Sunday, August 18, 2002

Afghanistan is on the brink of another disaster


The garden was overgrown, the roses scrawny after a day of Kandahar heat, the dust in our eyes, noses, mouth, fingernails. But the message was straightforward. "This is a secret war," the Special Forces man told me. "And this is a dirty war. You don't know what is happening." And of course, we are not supposed to know. In a "war against terror", journalists are supposed to keep silent and rely on the good guys to sort out the bad guys without worrying too much about human rights.

How many human rights did the mass killers of 11 September allow their victims? You are either with us or against us. Whose side are you on? But the man in the garden was worried. He was not an American. He was one of the "coalition allies", as the Americans like to call the patsies who have trotted after them into the Afghan midden. "The Americans don't know what to do here now," he went on. "Their morale in Afghanistan is going downhill – though there's no problem with the generals running things in Tampa. They're still gung-ho. But here the soldiers know things haven't gone right, that things aren't working.

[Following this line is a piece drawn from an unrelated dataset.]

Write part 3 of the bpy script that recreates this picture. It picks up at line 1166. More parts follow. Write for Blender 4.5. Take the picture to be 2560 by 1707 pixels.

Even their interrogations went wrong". Brutally so, it seems.

In the early weeks of this year, the Americans raided two Afghan villages, killed 10 policemen belonging to the US-supported government of Hamid Karzai and started mistreating the survivors. American reporters – in a rare show of mouse-like courage amid the self-censorship of their usual reporting – quoted the prisoners as saying they had been beaten by US troops. According to Western officials in Kandahar, the US troops "gave the prisoners a thrashing".